— begin —

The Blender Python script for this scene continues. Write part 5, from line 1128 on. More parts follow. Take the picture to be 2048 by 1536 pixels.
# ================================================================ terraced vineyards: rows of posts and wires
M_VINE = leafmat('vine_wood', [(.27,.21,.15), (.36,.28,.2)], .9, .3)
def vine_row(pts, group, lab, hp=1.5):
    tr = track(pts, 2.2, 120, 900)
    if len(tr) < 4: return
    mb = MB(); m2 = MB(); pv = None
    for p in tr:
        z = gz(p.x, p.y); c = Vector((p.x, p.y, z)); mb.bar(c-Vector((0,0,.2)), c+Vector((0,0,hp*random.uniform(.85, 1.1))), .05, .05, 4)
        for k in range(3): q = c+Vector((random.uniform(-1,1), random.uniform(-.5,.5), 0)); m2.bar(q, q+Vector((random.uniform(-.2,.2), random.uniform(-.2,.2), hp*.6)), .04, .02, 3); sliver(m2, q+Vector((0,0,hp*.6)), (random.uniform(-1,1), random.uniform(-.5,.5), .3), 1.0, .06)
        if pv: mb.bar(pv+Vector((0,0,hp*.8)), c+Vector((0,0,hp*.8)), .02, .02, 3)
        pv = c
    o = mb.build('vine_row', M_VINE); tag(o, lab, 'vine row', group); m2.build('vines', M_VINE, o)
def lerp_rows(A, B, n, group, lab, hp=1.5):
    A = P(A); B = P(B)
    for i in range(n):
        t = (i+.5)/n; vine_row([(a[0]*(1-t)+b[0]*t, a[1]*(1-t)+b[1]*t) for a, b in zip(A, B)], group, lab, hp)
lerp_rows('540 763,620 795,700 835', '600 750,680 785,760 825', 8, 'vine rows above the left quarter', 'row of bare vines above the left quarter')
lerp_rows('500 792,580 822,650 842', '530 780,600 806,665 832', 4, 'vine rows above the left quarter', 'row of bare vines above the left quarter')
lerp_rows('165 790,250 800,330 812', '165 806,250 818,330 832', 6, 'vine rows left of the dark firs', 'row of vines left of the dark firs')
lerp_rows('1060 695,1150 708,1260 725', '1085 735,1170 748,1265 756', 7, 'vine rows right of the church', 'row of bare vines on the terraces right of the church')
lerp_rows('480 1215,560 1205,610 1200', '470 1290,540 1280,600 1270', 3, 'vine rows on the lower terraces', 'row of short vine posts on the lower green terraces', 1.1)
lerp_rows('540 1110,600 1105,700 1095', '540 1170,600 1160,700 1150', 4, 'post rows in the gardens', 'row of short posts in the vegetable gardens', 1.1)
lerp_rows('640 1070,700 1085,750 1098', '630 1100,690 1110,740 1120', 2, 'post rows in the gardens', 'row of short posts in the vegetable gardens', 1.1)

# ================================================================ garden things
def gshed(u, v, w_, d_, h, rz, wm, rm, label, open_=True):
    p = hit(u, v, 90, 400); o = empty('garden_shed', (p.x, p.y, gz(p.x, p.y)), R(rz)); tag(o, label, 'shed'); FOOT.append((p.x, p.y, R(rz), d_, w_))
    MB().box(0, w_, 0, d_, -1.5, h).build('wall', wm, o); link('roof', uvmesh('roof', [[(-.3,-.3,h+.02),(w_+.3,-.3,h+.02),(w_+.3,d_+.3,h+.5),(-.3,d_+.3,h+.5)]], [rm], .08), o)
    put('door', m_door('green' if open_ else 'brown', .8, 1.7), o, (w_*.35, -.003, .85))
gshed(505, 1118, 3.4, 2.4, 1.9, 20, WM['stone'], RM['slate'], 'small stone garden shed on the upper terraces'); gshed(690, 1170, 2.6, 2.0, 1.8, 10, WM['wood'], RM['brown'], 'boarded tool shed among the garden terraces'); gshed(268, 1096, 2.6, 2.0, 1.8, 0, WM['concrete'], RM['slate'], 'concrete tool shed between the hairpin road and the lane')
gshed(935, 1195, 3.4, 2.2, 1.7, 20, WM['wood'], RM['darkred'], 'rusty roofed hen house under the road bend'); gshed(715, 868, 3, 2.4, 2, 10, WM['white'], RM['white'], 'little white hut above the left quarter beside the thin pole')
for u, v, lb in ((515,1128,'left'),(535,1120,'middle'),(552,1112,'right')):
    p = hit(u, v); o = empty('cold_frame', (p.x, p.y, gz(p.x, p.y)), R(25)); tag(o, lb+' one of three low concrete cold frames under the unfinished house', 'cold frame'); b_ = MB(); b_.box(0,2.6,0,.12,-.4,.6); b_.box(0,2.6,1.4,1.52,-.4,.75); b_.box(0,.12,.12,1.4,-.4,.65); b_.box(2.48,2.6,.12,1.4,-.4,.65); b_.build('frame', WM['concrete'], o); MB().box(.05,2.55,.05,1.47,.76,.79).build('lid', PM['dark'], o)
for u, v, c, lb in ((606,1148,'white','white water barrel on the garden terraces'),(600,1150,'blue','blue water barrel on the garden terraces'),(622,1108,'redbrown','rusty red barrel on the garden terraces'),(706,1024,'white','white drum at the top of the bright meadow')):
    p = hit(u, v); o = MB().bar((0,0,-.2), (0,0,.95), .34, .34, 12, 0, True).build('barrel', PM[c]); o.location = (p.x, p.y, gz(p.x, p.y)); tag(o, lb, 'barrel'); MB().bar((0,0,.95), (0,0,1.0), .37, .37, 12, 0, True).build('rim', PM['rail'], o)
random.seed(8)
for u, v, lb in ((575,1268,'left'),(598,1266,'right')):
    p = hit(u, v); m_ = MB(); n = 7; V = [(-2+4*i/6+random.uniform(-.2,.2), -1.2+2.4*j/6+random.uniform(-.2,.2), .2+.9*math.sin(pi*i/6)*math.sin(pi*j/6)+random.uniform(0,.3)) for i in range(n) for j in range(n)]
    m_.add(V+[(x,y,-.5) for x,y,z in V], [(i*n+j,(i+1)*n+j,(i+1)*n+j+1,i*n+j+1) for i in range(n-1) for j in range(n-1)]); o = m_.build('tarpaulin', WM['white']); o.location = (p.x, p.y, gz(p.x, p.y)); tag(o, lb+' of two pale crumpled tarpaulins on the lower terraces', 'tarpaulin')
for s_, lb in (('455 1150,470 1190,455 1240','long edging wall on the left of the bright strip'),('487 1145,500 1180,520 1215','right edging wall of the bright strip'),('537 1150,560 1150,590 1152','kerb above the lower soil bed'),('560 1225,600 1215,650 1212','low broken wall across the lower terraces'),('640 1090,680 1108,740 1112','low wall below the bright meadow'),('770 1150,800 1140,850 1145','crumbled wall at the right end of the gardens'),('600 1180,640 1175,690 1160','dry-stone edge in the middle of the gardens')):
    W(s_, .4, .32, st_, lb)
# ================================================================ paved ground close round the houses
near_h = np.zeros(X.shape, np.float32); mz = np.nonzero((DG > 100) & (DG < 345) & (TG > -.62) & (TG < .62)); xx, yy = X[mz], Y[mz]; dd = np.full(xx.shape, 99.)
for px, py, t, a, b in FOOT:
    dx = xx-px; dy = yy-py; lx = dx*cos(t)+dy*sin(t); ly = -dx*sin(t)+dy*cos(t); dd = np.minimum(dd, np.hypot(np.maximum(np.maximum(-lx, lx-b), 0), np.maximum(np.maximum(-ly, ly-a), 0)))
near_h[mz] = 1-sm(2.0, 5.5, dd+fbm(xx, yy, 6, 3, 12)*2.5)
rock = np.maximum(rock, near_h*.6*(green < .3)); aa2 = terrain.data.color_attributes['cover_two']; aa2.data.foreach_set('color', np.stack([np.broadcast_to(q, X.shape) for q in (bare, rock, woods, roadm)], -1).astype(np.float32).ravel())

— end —

→ **WORK REQUIRED**: Can you write out the lines above, from the first one through the one containing "lerp_rows('640 1070,700 1085,750", exactly as they appear and nothing more?

→ **REPLY TO THE EXERCISE**:
The Blender Python script for this scene continues. Write part 5, from line 1128 on. More parts follow. Take the picture to be 2048 by 1536 pixels.
# ================================================================ terraced vineyards: rows of posts and wires
M_VINE = leafmat('vine_wood', [(.27,.21,.15), (.36,.28,.2)], .9, .3)
def vine_row(pts, group, lab, hp=1.5):
    tr = track(pts, 2.2, 120, 900)
    if len(tr) < 4: return
    mb = MB(); m2 = MB(); pv = None
    for p in tr:
        z = gz(p.x, p.y); c = Vector((p.x, p.y, z)); mb.bar(c-Vector((0,0,.2)), c+Vector((0,0,hp*random.uniform(.85, 1.1))), .05, .05, 4)
        for k in range(3): q = c+Vector((random.uniform(-1,1), random.uniform(-.5,.5), 0)); m2.bar(q, q+Vector((random.uniform(-.2,.2), random.uniform(-.2,.2), hp*.6)), .04, .02, 3); sliver(m2, q+Vector((0,0,hp*.6)), (random.uniform(-1,1), random.uniform(-.5,.5), .3), 1.0, .06)
        if pv: mb.bar(pv+Vector((0,0,hp*.8)), c+Vector((0,0,hp*.8)), .02, .02, 3)
        pv = c
    o = mb.build('vine_row', M_VINE); tag(o, lab, 'vine row', group); m2.build('vines', M_VINE, o)
def lerp_rows(A, B, n, group, lab, hp=1.5):
    A = P(A); B = P(B)
    for i in range(n):
        t = (i+.5)/n; vine_row([(a[0]*(1-t)+b[0]*t, a[1]*(1-t)+b[1]*t) for a, b in zip(A, B)], group, lab, hp)
lerp_rows('540 763,620 795,700 835', '600 750,680 785,760 825', 8, 'vine rows above the left quarter', 'row of bare vines above the left quarter')
lerp_rows('500 792,580 822,650 842', '530 780,600 806,665 832', 4, 'vine rows above the left quarter', 'row of bare vines above the left quarter')
lerp_rows('165 790,250 800,330 812', '165 806,250 818,330 832', 6, 'vine rows left of the dark firs', 'row of vines left of the dark firs')
lerp_rows('1060 695,1150 708,1260 725', '1085 735,1170 748,1265 756', 7, 'vine rows right of the church', 'row of bare vines on the terraces right of the church')
lerp_rows('480 1215,560 1205,610 1200', '470 1290,540 1280,600 1270', 3, 'vine rows on the lower terraces', 'row of short vine posts on the lower green terraces', 1.1)
lerp_rows('540 1110,600 1105,700 1095', '540 1170,600 1160,700 1150', 4, 'post rows in the gardens', 'row of short posts in the vegetable gardens', 1.1)
lerp_rows('640 1070,700 1085,750 1098', '630 1100,690 1110,740 1120', 2, 'post rows in the gardens', 'row of short posts in the vegetable gardens', 1.1)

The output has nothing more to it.